Some records
◆ ◆ ◆ ◆ ◆ ◆ ◆
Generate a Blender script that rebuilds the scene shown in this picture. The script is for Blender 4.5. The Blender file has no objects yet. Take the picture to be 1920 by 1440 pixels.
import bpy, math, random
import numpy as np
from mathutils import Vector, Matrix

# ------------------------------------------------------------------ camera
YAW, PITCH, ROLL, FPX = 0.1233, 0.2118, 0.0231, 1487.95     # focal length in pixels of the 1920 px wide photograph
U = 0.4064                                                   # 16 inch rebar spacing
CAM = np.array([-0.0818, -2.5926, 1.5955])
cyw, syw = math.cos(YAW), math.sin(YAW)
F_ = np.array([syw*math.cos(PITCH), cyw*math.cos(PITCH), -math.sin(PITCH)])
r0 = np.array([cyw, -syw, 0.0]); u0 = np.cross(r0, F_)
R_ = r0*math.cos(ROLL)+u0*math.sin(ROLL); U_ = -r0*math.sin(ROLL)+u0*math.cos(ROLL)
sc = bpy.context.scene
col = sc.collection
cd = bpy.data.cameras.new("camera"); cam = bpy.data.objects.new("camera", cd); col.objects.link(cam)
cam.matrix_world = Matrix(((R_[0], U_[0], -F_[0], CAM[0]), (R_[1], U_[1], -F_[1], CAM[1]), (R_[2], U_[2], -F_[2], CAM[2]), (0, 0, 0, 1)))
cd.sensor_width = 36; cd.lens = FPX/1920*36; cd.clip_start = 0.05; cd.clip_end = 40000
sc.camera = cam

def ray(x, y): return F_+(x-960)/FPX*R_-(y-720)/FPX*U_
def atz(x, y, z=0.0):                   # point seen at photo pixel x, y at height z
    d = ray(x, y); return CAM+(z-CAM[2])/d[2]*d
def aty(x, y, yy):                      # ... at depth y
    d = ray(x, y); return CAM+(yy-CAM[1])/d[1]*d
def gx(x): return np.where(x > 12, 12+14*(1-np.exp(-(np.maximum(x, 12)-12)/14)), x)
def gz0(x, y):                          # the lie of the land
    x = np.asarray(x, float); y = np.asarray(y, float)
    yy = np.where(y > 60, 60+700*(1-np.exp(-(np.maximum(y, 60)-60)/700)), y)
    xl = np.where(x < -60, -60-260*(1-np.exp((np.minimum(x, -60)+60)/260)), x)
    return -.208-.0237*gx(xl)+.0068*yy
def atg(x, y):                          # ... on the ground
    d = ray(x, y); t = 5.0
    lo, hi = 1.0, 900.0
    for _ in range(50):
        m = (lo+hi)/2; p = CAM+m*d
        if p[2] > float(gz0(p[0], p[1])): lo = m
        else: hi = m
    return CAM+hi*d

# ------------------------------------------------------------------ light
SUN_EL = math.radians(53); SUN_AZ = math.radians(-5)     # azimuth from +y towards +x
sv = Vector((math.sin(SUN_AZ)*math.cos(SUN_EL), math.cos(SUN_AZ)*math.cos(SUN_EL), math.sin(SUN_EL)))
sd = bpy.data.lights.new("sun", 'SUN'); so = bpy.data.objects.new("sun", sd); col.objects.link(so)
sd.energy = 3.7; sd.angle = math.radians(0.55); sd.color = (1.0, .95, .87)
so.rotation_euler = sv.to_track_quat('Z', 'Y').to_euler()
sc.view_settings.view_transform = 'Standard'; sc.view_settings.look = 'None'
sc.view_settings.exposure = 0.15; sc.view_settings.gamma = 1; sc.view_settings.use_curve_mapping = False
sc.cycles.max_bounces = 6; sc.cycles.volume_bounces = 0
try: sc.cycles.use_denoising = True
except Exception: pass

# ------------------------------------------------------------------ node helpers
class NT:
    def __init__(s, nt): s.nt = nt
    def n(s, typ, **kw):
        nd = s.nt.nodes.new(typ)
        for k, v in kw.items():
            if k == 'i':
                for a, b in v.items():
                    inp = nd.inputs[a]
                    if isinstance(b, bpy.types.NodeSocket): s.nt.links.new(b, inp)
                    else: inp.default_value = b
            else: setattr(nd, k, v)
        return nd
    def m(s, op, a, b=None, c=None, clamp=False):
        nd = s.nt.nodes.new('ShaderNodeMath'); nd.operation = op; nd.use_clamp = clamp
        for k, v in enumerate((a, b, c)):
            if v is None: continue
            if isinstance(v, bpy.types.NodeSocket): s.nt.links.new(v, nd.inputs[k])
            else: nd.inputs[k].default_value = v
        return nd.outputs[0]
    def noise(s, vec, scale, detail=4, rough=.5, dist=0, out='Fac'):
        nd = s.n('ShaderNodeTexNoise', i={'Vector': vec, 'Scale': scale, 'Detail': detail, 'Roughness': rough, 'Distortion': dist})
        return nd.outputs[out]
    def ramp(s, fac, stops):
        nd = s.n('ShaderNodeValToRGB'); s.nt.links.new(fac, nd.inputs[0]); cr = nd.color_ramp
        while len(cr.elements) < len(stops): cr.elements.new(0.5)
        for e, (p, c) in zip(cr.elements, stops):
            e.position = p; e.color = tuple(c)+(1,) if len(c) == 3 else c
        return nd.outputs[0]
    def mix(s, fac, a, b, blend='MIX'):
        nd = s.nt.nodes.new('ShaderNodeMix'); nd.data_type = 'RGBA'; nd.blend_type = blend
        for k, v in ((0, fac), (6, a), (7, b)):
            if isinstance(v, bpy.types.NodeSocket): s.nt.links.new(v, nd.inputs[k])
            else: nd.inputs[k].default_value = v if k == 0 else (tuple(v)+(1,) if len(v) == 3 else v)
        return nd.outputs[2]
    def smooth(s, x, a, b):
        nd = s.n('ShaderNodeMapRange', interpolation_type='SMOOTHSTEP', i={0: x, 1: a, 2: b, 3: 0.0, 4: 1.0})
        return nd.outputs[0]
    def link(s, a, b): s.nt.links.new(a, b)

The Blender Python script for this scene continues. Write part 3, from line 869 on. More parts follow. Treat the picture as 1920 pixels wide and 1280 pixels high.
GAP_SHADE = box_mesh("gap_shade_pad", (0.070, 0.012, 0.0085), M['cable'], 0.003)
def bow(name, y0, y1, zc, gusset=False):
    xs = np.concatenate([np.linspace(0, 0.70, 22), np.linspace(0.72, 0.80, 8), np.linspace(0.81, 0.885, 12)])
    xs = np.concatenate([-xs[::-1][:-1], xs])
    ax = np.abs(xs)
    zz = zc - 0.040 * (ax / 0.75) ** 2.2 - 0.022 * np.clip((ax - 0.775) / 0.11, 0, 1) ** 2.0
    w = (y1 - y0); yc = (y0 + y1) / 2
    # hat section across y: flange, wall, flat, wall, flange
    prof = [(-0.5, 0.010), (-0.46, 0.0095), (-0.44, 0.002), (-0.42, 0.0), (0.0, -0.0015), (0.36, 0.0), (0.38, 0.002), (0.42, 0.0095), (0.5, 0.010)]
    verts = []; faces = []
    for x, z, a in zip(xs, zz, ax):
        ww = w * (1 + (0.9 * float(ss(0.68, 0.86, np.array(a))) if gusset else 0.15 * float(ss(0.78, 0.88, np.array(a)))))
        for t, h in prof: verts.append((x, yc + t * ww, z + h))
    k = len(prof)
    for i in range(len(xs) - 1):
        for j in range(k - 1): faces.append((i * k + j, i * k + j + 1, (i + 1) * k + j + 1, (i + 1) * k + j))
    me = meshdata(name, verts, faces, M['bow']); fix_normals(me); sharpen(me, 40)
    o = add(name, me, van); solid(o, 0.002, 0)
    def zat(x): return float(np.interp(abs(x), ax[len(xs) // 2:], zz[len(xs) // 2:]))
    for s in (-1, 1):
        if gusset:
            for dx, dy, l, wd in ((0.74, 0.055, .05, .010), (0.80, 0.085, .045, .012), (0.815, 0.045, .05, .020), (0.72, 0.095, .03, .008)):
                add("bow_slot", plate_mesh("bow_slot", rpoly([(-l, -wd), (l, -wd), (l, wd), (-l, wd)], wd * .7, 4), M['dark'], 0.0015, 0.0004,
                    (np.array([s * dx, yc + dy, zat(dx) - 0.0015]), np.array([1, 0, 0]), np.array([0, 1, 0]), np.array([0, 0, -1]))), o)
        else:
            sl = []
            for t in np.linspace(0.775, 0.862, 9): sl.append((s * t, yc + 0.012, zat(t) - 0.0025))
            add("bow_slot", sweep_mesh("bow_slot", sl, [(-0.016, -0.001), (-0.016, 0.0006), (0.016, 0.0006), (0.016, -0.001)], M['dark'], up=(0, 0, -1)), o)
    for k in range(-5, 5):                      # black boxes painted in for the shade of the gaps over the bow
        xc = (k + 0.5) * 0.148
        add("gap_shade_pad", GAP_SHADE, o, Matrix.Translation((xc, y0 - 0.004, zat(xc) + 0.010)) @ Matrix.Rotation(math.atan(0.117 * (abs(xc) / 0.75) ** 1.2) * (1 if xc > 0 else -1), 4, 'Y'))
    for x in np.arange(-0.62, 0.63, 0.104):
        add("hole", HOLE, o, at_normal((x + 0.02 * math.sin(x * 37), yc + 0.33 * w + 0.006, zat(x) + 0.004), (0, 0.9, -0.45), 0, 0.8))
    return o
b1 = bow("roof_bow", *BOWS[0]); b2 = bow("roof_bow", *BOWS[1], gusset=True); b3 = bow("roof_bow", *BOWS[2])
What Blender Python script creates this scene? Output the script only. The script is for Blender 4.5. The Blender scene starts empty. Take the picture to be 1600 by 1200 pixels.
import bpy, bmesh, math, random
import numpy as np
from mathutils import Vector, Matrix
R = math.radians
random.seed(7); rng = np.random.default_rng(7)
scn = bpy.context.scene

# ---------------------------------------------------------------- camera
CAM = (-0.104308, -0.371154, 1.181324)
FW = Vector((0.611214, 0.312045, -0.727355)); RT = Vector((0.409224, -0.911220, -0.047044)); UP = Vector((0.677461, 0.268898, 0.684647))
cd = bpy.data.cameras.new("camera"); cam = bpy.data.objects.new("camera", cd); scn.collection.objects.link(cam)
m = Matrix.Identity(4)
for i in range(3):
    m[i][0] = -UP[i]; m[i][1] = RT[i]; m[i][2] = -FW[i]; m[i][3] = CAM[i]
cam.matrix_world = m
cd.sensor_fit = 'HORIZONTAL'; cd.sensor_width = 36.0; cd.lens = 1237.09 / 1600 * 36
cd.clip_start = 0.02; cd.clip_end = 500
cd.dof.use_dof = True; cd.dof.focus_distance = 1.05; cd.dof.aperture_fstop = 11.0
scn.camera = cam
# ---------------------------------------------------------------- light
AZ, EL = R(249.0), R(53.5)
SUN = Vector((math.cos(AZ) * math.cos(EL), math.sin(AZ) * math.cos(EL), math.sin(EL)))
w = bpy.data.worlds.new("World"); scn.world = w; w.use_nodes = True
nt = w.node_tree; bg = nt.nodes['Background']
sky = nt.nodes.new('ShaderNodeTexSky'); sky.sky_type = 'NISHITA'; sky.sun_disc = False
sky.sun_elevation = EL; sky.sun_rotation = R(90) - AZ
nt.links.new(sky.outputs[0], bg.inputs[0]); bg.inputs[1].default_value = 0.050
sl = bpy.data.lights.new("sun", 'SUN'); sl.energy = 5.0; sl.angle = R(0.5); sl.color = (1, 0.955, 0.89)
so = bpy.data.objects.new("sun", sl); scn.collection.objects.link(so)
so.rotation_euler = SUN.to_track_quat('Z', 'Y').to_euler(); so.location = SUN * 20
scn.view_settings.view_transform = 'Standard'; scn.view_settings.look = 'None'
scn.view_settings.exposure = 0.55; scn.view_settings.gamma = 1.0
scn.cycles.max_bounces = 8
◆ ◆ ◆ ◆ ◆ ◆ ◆
**Given problem**
Above this instruction are the records; retype exactly the lines from the one containing "What Blender Python" up to and including the one containing "scn = bpy.context.scene".

**Solved exercise**
What Blender Python script creates this scene? Output the script only. The script is for Blender 4.5. The Blender scene starts empty. Take the picture to be 1600 by 1200 pixels.
import bpy, bmesh, math, random
import numpy as np
from mathutils import Vector, Matrix
R = math.radians
random.seed(7); rng = np.random.default_rng(7)
scn = bpy.context.scene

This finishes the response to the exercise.